Stored items:
::::::
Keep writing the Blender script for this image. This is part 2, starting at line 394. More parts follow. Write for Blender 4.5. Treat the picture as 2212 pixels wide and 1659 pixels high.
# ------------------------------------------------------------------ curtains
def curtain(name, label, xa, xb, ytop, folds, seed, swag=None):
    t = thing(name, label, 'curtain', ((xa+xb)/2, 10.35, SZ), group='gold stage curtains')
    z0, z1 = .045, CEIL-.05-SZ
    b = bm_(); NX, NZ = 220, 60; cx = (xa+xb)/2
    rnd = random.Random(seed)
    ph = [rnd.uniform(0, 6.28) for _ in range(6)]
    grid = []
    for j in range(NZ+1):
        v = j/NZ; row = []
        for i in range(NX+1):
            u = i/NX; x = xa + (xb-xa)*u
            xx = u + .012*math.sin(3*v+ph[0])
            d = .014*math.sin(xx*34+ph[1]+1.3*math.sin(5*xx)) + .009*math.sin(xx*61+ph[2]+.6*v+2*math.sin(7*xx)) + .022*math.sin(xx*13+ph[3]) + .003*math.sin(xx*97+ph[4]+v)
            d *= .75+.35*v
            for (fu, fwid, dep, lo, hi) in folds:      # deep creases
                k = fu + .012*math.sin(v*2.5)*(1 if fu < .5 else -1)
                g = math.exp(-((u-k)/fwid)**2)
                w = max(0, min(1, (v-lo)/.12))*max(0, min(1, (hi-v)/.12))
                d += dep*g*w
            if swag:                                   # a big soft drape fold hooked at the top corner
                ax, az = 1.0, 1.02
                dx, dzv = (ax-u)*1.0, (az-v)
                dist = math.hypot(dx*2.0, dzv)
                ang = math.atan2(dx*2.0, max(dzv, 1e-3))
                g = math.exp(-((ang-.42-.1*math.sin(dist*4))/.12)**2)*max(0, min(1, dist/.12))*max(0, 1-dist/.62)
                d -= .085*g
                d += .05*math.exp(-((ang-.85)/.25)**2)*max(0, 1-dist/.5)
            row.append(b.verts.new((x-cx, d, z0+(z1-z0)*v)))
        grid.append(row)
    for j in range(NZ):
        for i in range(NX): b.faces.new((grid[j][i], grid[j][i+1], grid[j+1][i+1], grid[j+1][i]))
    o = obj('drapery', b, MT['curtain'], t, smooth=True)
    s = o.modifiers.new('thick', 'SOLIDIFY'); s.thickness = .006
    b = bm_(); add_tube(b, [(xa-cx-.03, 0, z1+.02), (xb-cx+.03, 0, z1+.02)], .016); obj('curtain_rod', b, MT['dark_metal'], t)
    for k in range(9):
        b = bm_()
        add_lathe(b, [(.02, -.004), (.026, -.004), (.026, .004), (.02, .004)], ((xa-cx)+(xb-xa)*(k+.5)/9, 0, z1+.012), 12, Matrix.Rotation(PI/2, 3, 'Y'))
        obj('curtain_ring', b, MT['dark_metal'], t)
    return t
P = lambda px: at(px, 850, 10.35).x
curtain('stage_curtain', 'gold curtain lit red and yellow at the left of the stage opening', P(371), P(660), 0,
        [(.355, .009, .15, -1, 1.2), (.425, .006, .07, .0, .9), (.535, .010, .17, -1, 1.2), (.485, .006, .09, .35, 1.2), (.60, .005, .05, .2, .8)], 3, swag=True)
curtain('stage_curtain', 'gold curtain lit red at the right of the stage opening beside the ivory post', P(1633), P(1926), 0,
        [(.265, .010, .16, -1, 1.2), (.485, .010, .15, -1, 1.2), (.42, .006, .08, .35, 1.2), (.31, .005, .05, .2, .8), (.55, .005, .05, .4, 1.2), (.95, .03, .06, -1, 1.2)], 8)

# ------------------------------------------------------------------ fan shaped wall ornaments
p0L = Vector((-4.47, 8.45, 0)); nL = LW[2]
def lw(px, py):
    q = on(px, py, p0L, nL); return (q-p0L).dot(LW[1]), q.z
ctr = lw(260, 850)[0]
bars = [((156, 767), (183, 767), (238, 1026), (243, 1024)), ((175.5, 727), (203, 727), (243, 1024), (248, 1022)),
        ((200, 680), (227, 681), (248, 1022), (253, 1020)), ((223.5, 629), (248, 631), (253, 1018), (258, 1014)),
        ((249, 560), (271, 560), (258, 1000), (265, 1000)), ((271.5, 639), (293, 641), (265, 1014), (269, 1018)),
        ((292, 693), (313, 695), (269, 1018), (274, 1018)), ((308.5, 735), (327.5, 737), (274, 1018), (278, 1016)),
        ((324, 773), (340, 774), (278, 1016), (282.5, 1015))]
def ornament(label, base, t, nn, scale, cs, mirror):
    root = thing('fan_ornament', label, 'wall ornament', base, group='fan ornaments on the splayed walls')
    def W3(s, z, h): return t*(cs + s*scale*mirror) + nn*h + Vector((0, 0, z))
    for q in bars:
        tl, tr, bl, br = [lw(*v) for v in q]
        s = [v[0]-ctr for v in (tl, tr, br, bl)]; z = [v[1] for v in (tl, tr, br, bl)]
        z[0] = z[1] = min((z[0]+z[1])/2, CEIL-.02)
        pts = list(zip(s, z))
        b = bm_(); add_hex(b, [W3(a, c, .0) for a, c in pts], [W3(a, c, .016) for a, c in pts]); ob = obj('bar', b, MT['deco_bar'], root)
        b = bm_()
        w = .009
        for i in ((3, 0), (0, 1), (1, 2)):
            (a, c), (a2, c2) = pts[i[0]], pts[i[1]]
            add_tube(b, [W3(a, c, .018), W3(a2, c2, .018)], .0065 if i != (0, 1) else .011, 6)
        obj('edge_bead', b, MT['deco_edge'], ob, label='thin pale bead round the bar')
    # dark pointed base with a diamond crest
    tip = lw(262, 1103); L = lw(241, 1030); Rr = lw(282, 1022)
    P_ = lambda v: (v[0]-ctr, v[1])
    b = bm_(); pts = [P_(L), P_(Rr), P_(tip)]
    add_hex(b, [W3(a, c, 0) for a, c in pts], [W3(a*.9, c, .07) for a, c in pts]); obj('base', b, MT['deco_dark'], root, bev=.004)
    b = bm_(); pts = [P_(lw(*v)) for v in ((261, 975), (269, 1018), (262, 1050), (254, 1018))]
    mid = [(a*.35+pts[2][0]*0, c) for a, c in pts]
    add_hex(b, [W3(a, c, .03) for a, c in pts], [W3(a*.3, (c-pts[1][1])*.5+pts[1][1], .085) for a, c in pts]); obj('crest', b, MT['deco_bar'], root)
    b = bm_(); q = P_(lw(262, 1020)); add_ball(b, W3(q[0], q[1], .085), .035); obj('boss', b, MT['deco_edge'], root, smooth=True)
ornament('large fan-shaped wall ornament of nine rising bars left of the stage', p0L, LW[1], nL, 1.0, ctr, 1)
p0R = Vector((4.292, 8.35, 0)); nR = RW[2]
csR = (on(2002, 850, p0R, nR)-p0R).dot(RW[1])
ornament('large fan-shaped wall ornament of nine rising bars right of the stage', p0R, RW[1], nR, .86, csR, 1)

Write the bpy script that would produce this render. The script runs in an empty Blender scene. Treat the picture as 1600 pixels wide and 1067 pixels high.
::::::
# [THE TASK]
Go through the listing and copy all of it exactly.

# [RESULT]
Keep writing the Blender script for this image. This is part 2, starting at line 394. More parts follow. Write for Blender 4.5. Treat the picture as 2212 pixels wide and 1659 pixels high.
# ------------------------------------------------------------------ curtains
def curtain(name, label, xa, xb, ytop, folds, seed, swag=None):
    t = thing(name, label, 'curtain', ((xa+xb)/2, 10.35, SZ), group='gold stage curtains')
    z0, z1 = .045, CEIL-.05-SZ
    b = bm_(); NX, NZ = 220, 60; cx = (xa+xb)/2
    rnd = random.Random(seed)
    ph = [rnd.uniform(0, 6.28) for _ in range(6)]
    grid = []
    for j in range(NZ+1):
        v = j/NZ; row = []
        for i in range(NX+1):
            u = i/NX; x = xa + (xb-xa)*u
            xx = u + .012*math.sin(3*v+ph[0])
            d = .014*math.sin(xx*34+ph[1]+1.3*math.sin(5*xx)) + .009*math.sin(xx*61+ph[2]+.6*v+2*math.sin(7*xx)) + .022*math.sin(xx*13+ph[3]) + .003*math.sin(xx*97+ph[4]+v)
            d *= .75+.35*v
            for (fu, fwid, dep, lo, hi) in folds:      # deep creases
                k = fu + .012*math.sin(v*2.5)*(1 if fu < .5 else -1)
                g = math.exp(-((u-k)/fwid)**2)
                w = max(0, min(1, (v-lo)/.12))*max(0, min(1, (hi-v)/.12))
                d += dep*g*w
            if swag:                                   # a big soft drape fold hooked at the top corner
                ax, az = 1.0, 1.02
                dx, dzv = (ax-u)*1.0, (az-v)
                dist = math.hypot(dx*2.0, dzv)
                ang = math.atan2(dx*2.0, max(dzv, 1e-3))
                g = math.exp(-((ang-.42-.1*math.sin(dist*4))/.12)**2)*max(0, min(1, dist/.12))*max(0, 1-dist/.62)
                d -= .085*g
                d += .05*math.exp(-((ang-.85)/.25)**2)*max(0, 1-dist/.5)
            row.append(b.verts.new((x-cx, d, z0+(z1-z0)*v)))
        grid.append(row)
    for j in range(NZ):
        for i in range(NX): b.faces.new((grid[j][i], grid[j][i+1], grid[j+1][i+1], grid[j+1][i]))
    o = obj('drapery', b, MT['curtain'], t, smooth=True)
    s = o.modifiers.new('thick', 'SOLIDIFY'); s.thickness = .006
    b = bm_(); add_tube(b, [(xa-cx-.03, 0, z1+.02), (xb-cx+.03, 0, z1+.02)], .016); obj('curtain_rod', b, MT['dark_metal'], t)
    for k in range(9):
        b = bm_()
        add_lathe(b, [(.02, -.004), (.026, -.004), (.026, .004), (.02, .004)], ((xa-cx)+(xb-xa)*(k+.5)/9, 0, z1+.012), 12, Matrix.Rotation(PI/2, 3, 'Y'))
        obj('curtain_ring', b, MT['dark_metal'], t)
    return t
P = lambda px: at(px, 850, 10.35).x
curtain('stage_curtain', 'gold curtain lit red and yellow at the left of the stage opening', P(371), P(660), 0,
        [(.355, .009, .15, -1, 1.2), (.425, .006, .07, .0, .9), (.535, .010, .17, -1, 1.2), (.485, .006, .09, .35, 1.2), (.60, .005, .05, .2, .8)], 3, swag=True)
curtain('stage_curtain', 'gold curtain lit red at the right of the stage opening beside the ivory post', P(1633), P(1926), 0,
        [(.265, .010, .16, -1, 1.2), (.485, .010, .15, -1, 1.2), (.42, .006, .08, .35, 1.2), (.31, .005, .05, .2, .8), (.55, .005, .05, .4, 1.2), (.95, .03, .06, -1, 1.2)], 8)

# ------------------------------------------------------------------ fan shaped wall ornaments
p0L = Vector((-4.47, 8.45, 0)); nL = LW[2]
def lw(px, py):
    q = on(px, py, p0L, nL); return (q-p0L).dot(LW[1]), q.z
ctr = lw(260, 850)[0]
bars = [((156, 767), (183, 767), (238, 1026), (243, 1024)), ((175.5, 727), (203, 727), (243, 1024), (248, 1022)),
        ((200, 680), (227, 681), (248, 1022), (253, 1020)), ((223.5, 629), (248, 631), (253, 1018), (258, 1014)),
        ((249, 560), (271, 560), (258, 1000), (265, 1000)), ((271.5, 639), (293, 641), (265, 1014), (269, 1018)),
        ((292, 693), (313, 695), (269, 1018), (274, 1018)), ((308.5, 735), (327.5, 737), (274, 1018), (278, 1016)),
        ((324, 773), (340, 774), (278, 1016), (282.5, 1015))]
def ornament(label, base, t, nn, scale, cs, mirror):
    root = thing('fan_ornament', label, 'wall ornament', base, group='fan ornaments on the splayed walls')
    def W3(s, z, h): return t*(cs + s*scale*mirror) + nn*h + Vector((0, 0, z))
    for q in bars:
        tl, tr, bl, br = [lw(*v) for v in q]
        s = [v[0]-ctr for v in (tl, tr, br, bl)]; z = [v[1] for v in (tl, tr, br, bl)]
        z[0] = z[1] = min((z[0]+z[1])/2, CEIL-.02)
        pts = list(zip(s, z))
        b = bm_(); add_hex(b, [W3(a, c, .0) for a, c in pts], [W3(a, c, .016) for a, c in pts]); ob = obj('bar', b, MT['deco_bar'], root)
        b = bm_()
        w = .009
        for i in ((3, 0), (0, 1), (1, 2)):
            (a, c), (a2, c2) = pts[i[0]], pts[i[1]]
            add_tube(b, [W3(a, c, .018), W3(a2, c2, .018)], .0065 if i != (0, 1) else .011, 6)
        obj('edge_bead', b, MT['deco_edge'], ob, label='thin pale bead round the bar')
    # dark pointed base with a diamond crest
    tip = lw(262, 1103); L = lw(241, 1030); Rr = lw(282, 1022)
    P_ = lambda v: (v[0]-ctr, v[1])
    b = bm_(); pts = [P_(L), P_(Rr), P_(tip)]
    add_hex(b, [W3(a, c, 0) for a, c in pts], [W3(a*.9, c, .07) for a, c in pts]); obj('base', b, MT['deco_dark'], root, bev=.004)
    b = bm_(); pts = [P_(lw(*v)) for v in ((261, 975), (269, 1018), (262, 1050), (254, 1018))]
    mid = [(a*.35+pts[2][0]*0, c) for a, c in pts]
    add_hex(b, [W3(a, c, .03) for a, c in pts], [W3(a*.3, (c-pts[1][1])*.5+pts[1][1], .085) for a, c in pts]); obj('crest', b, MT['deco_bar'], root)
    b = bm_(); q = P_(lw(262, 1020)); add_ball(b, W3(q[0], q[1], .085), .035); obj('boss', b, MT['deco_edge'], root, smooth=True)
ornament('large fan-shaped wall ornament of nine rising bars left of the stage', p0L, LW[1], nL, 1.0, ctr, 1)
p0R = Vector((4.292, 8.35, 0)); nR = RW[2]
csR = (on(2002, 850, p0R, nR)-p0R).dot(RW[1])
ornament('large fan-shaped wall ornament of nine rising bars right of the stage', p0R, RW[1], nR, .86, csR, 1)

Write the bpy script that would produce this render. The script runs in an empty Blender scene. Treat the picture as 1600 pixels wide and 1067 pixels high.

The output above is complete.